Factoring polynomials is an essential skill in simplifying rational expressions. It involves breaking down a polynomial into a product of simpler polynomials. For example, consider the polynomial found in the numerator of our expression:

• Given: \(xy + y^2\)
• Look for a common factor in all the terms. Here, both terms have a common factor of \(y\).

By factoring out \(y\), the expression becomes \(y(x+y)\). This process transforms the original polynomial into a simpler form that helps in further simplification. Becoming comfortable with recognizing common factors and applying factorization is key. Once a polynomial is factored, it becomes significantly easier to simplify the entire rational expression.

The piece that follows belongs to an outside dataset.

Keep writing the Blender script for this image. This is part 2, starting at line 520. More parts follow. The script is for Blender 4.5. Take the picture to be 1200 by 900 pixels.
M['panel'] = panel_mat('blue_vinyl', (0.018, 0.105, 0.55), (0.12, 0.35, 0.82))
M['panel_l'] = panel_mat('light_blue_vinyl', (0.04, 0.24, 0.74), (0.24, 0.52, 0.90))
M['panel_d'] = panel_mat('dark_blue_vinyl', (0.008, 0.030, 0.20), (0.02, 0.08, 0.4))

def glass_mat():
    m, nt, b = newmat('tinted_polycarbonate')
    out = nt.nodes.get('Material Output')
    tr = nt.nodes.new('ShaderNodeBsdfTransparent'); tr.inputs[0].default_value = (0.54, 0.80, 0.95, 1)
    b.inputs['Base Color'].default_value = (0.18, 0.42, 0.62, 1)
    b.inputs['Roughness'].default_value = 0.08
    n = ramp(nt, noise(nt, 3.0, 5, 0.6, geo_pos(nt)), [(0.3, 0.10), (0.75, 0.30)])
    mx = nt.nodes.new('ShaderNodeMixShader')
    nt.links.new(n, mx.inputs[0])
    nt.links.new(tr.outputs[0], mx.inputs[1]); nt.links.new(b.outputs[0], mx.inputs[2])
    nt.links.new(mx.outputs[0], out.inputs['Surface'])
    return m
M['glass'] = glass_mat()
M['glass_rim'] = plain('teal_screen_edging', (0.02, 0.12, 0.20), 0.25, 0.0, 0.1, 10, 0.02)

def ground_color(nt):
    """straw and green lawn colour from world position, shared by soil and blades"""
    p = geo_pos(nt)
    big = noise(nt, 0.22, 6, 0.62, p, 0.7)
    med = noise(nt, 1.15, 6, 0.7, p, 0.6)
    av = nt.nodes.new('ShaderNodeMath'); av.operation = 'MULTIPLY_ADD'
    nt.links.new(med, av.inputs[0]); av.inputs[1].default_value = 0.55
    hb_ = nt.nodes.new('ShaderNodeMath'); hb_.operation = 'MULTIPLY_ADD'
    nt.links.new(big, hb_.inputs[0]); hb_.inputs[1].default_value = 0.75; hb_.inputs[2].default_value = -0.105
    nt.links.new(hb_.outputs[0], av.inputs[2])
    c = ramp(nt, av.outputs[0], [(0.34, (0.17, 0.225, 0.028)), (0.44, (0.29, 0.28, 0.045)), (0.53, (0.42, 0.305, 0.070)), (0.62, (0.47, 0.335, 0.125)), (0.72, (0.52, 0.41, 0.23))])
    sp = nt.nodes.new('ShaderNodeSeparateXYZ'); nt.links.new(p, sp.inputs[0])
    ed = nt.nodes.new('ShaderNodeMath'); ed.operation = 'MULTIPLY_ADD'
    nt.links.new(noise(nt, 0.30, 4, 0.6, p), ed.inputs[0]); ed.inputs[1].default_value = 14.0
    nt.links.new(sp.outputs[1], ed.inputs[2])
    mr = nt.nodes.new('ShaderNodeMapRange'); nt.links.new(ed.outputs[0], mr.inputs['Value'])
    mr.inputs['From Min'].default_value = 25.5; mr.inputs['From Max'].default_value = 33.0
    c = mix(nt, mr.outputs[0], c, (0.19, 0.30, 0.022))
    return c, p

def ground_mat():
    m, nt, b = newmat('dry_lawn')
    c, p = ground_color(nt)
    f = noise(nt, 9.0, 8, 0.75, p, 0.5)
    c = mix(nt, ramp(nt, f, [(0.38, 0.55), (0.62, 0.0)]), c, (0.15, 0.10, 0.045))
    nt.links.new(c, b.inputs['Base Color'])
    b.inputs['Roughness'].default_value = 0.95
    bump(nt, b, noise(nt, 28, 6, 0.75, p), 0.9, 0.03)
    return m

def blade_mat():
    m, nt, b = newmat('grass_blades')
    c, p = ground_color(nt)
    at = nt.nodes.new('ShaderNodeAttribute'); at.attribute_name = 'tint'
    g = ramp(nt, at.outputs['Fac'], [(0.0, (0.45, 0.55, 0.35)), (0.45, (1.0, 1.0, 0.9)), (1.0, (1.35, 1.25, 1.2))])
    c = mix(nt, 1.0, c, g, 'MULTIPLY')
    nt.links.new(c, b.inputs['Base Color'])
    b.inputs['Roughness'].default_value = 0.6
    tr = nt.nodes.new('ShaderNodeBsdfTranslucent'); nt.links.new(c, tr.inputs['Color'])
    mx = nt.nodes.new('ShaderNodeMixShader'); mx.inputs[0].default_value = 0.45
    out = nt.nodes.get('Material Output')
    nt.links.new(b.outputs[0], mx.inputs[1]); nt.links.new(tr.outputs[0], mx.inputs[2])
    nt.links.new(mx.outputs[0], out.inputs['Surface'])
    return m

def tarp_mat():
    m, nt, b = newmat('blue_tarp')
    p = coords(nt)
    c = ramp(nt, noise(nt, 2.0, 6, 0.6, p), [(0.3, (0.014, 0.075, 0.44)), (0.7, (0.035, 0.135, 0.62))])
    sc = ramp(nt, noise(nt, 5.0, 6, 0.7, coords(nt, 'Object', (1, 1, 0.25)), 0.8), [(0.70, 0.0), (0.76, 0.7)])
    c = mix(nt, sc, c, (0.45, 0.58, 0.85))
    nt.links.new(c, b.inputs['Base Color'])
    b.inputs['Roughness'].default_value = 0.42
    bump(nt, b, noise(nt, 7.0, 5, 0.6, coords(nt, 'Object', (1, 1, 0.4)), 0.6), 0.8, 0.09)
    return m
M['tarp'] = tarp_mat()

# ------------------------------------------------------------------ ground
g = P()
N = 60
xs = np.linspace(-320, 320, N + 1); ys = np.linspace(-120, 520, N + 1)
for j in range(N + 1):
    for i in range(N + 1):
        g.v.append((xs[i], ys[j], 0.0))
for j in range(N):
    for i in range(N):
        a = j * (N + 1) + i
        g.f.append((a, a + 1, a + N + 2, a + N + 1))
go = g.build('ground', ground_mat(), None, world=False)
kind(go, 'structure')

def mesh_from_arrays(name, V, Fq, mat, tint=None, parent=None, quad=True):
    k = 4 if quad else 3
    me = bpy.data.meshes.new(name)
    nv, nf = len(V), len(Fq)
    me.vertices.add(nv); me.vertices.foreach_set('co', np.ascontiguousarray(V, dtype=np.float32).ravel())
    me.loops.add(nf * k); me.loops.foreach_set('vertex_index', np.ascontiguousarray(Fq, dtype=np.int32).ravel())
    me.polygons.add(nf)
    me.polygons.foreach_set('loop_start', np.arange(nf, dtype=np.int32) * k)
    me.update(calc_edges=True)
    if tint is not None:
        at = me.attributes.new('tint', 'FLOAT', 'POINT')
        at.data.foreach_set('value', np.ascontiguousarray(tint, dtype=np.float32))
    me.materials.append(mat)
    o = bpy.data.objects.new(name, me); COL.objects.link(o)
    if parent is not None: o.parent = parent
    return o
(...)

The difference of squares is a special case in polynomial factorization, where a polynomial takes the form of \(a^2 - b^2\). This can be factored into \((a-b)(a+b)\). Let's look at the denominator in our expression:

• Given: \(x^2 - y^2\)
• Recognize it as a difference of squares since \(x^2\) and \(y^2\) are both perfect squares.

Applying the formula, this becomes \((x-y)(x+y)\). Understanding this pattern is immensely useful, as it allows for quick and straightforward factoring. Recognizing when to use this rule helps in simplifying expressions quickly and efficiently, saving time and effort in calculations.

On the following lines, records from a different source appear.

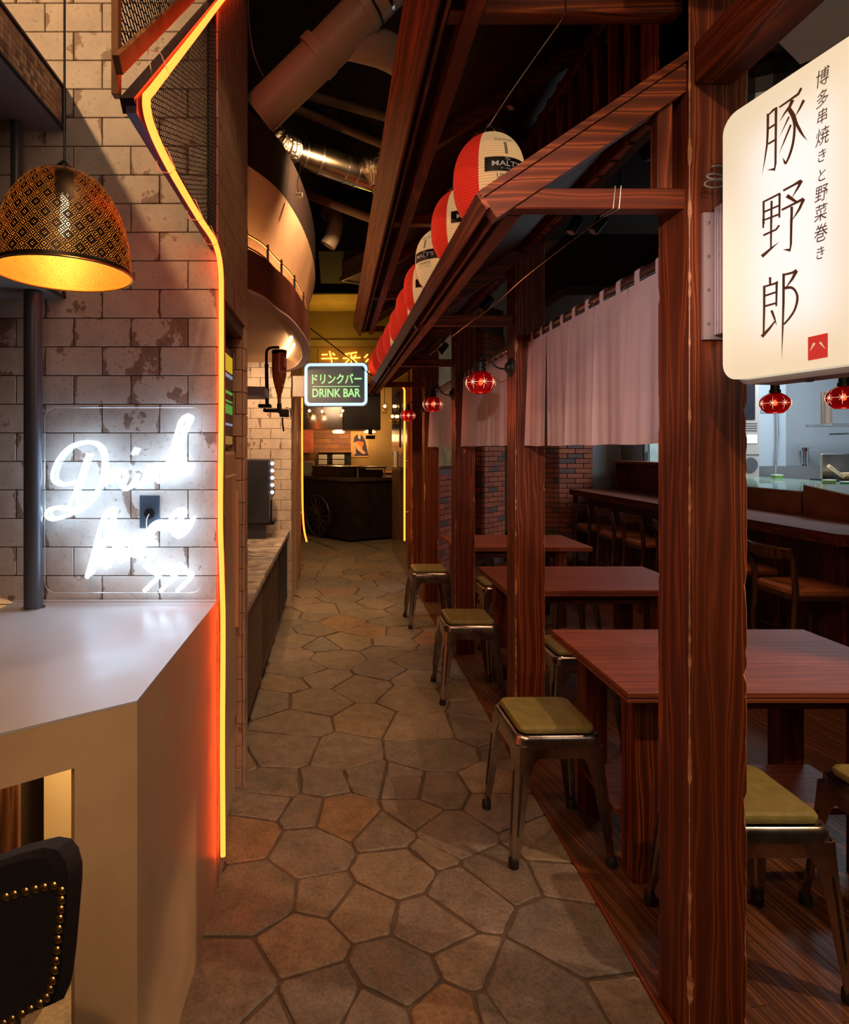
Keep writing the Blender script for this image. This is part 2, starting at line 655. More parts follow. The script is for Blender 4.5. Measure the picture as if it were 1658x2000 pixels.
GUNP = plain('dark_gunmetal', (.10, .085, .08), .35, 1.0, var=.25, vscale=9)
RUBBER = plain('black_rubber', (.01, .01, .01), .6)
OLIVE = plain('olive_vinyl', (.19, .155, .045), .42, bump=.15, bscale=160, var=.12, vscale=25)
WHITEP = plain('white_paint', (.7, .68, .62), .5)
CREAM = plain('cream_laminate', (.62, .50, .36), .42, var=.10, vscale=4)
BRASS = plain('brass', (.75, .42, .13), .3, 1.0)
CHROME = plain('chrome', (.8, .8, .8), .08, 1.0)
# ================================================================== SETTING
# ---- stone paving
floor = struct('floor')
mb = MB().box(-2.2, .893, .1, 9.15, -.06, -.006)
MB_ = mb.build('floor_bed', MORTAR, floor)
near = [(300,70),(500,60),(650,45),(785,60),(890,75),(1060,60),(270,130),(430,160),(215,225),(290,245),(450,270),(560,170),(690,220),(810,150),(930,215),(1090,130),(1250,250),
        (850,290),(740,350),(240,420),(500,420),(640,480),(850,520),(960,430),(1090,350),(1290,350),(430,610),(170,740),(740,700),(500,800),(970,660),(1340,590),(1240,780),(900,850),(1080,850),(650,870),(330,880),(1450,760)]
seeds = []
for cx_, cy_ in near:
    px, py = 350 + cx_ / 1.745, 1500 + cy_ / 1.745
    d = EYE * FPX / (py - CY)
    seeds.append(((px - CX) * d / FPX, d))
rs = random.Random(12)
tries = 0
while tries < 9000:
    tries += 1
    p = (rs.uniform(-.75, .95), rs.uniform(.3, 9.2))
    if 1.57 < p[1] < 2.78 and p[0] > -.5:
        continue
    md = (.25 if p[1] > 2.6 else .27)
    if all(((p[0] - q[0]) * (1.0 if rs.random() < .5 else .8)) ** 2 + (p[1] - q[1]) ** 2 > md * md for q in seeds):
        seeds.append(p)
wts = [rs.uniform(-.011, .011) for _ in seeds]
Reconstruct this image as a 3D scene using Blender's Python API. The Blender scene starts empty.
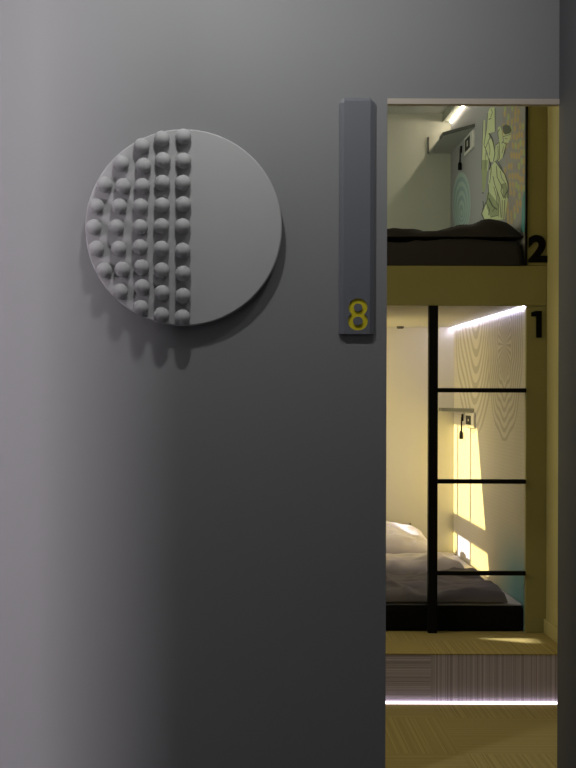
import bpy, bmesh, math, random
from mathutils import Vector, noise, Matrix
random.seed(7)
S = bpy.context.scene
C = S.collection
CAMZ = 1.10
F = 1482.0
ROLL = math.radians(0.18)
DW, DF, DB, DE = 4.20, 5.70, 7.74, 5.24      # door wall, bunk front, back wall, step edge
XR = 1.108                                   # right wall of the bunk
PZ = CAMZ - 0.923                            # platform top


def unroll(px, py):
    u, v = px - 238.0, 392.0 - py
    return (u*math.cos(ROLL) - v*math.sin(ROLL), u*math.sin(ROLL) + v*math.cos(ROLL))


def on_wall(px, py, D=DW):                   # photo point -> (x, z) on a plane facing the corridor
    u, v = unroll(px, py)
    return u*D/F, CAMZ + v*D/F


def on_side(px, py, X=XR):                   # photo point -> (y, z) on the right wall
    u, v = unroll(px, py)
    D = F*X/u
    return D, CAMZ + v*D/F


# ------------------------------------------------------------------ materials
def mat(name, col, rough=0.6, metal=0.0, bump=0.0, bscale=200.0, var=0.0, spec=0.5, vscale=6.0):
    m = bpy.data.materials.new(name); m.use_nodes = True
    nt = m.node_tree; b = nt.nodes['Principled BSDF']
    b.inputs['Roughness'].default_value = rough
    b.inputs['Metallic'].default_value = metal
    b.inputs['Specular IOR Level'].default_value = spec
    b.inputs['Base Color'].default_value = (*col, 1)
    tc = nt.nodes.new('ShaderNodeTexCoord')
    if var:
        n = nt.nodes.new('ShaderNodeTexNoise'); n.inputs['Scale'].default_value = vscale
        n.inputs['Detail'].default_value = 3
        nt.links.new(tc.outputs['Object'], n.inputs['Vector'])
        r = nt.nodes.new('ShaderNodeValToRGB')
        r.color_ramp.elements[0].position = 0.3; r.color_ramp.elements[1].position = 0.7
        r.color_ramp.elements[0].color = (*[c*(1-var) for c in col], 1)
        r.color_ramp.elements[1].color = (*[min(1, c*(1+var)) for c in col], 1)
        nt.links.new(n.outputs['Fac'], r.inputs['Fac'])
        nt.links.new(r.outputs['Color'], b.inputs['Base Color'])
    if bump:
        n = nt.nodes.new('ShaderNodeTexNoise'); n.inputs['Scale'].default_value = bscale
        n.inputs['Detail'].default_value = 4
        nt.links.new(tc.outputs['Object'], n.inputs['Vector'])
        bp = nt.nodes.new('ShaderNodeBump'); bp.inputs['Strength'].default_value = bump
        bp.inputs['Distance'].default_value = 0.002
        nt.links.new(n.outputs['Fac'], bp.inputs['Height'])
        nt.links.new(bp.outputs['Normal'], b.inputs['Normal'])
    return m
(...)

Canceling common factors is the final step after factoring both the numerator and the denominator. This step involves simplifying the expression by removing duplicate factors that appear in both parts. For our expression, after factoring, we have:

• Numerator: \(y(x+y)\)
• Denominator: \((x-y)(x+y)\)
• Common Factor: \((x+y)\)

By canceling the common factor \((x+y)\), the expression is simplified to \(\frac{y}{x-y}\). It's important to only cancel common factors that appear in both the numerator and denominator. This simplification reduces the complexity of the rational expression, making it easier to understand and work with. Always verify that cancellation is possible and valid to maintain the mathematical integrity of the expression.